| Requirements |
Starting at the top of the entries, restate word for word each line up to and including the one with "more.build('edge_motifs', [M['motif']], spo, kind='stuff')".

* START Recorded information *

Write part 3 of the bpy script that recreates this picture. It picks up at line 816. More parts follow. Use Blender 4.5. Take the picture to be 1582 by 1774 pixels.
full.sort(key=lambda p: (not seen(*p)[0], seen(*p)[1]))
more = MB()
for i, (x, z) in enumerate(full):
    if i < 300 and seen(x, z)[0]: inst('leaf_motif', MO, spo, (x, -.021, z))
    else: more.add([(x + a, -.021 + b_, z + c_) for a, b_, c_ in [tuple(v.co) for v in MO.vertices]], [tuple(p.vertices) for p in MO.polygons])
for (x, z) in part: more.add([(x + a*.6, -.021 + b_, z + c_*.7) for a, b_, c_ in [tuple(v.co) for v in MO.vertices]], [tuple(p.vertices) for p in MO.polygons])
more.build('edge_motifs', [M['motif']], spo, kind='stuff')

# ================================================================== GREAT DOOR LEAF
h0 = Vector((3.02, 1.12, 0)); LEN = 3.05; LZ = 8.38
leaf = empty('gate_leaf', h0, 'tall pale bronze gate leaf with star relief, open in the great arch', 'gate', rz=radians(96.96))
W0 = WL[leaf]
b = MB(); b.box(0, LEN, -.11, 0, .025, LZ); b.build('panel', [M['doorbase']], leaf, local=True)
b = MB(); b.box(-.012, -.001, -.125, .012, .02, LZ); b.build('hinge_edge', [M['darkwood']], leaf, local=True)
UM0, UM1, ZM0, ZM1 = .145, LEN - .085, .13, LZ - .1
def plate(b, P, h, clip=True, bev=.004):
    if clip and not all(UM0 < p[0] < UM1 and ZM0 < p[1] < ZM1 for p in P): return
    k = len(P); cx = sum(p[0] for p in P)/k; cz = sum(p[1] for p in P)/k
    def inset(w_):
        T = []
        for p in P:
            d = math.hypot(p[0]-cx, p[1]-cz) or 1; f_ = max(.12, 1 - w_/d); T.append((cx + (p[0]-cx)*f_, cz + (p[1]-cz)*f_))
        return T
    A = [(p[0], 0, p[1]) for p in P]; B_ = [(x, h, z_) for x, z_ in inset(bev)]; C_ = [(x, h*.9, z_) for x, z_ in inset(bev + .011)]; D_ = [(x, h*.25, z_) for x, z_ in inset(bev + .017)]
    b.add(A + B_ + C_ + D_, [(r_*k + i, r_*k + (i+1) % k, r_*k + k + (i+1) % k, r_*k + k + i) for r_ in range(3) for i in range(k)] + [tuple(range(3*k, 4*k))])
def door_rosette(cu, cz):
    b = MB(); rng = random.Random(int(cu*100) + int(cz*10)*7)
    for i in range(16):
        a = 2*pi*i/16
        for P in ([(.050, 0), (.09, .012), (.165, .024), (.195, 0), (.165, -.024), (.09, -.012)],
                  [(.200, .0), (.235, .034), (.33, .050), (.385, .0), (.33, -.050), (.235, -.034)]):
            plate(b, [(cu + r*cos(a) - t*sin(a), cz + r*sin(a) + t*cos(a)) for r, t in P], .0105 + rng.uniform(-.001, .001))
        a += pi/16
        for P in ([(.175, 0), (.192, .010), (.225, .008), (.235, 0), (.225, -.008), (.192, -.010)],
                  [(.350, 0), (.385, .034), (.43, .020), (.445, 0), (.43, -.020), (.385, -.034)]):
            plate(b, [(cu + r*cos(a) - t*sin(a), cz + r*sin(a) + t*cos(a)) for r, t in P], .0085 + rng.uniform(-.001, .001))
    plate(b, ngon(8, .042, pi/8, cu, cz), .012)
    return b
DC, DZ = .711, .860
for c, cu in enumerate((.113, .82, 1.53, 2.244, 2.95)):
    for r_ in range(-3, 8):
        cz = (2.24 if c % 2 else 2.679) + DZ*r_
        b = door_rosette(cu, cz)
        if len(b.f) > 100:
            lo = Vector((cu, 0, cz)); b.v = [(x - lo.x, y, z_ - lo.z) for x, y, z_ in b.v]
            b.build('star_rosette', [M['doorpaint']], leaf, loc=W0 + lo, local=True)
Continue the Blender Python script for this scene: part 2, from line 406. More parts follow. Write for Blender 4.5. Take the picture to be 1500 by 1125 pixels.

* END Recorded information *

| Solution to the problem |
Write part 3 of the bpy script that recreates this picture. It picks up at line 816. More parts follow. Use Blender 4.5. Take the picture to be 1582 by 1774 pixels.
full.sort(key=lambda p: (not seen(*p)[0], seen(*p)[1]))
more = MB()
for i, (x, z) in enumerate(full):
    if i < 300 and seen(x, z)[0]: inst('leaf_motif', MO, spo, (x, -.021, z))
    else: more.add([(x + a, -.021 + b_, z + c_) for a, b_, c_ in [tuple(v.co) for v in MO.vertices]], [tuple(p.vertices) for p in MO.polygons])
for (x, z) in part: more.add([(x + a*.6, -.021 + b_, z + c_*.7) for a, b_, c_ in [tuple(v.co) for v in MO.vertices]], [tuple(p.vertices) for p in MO.polygons])
more.build('edge_motifs', [M['motif']], spo, kind='stuff')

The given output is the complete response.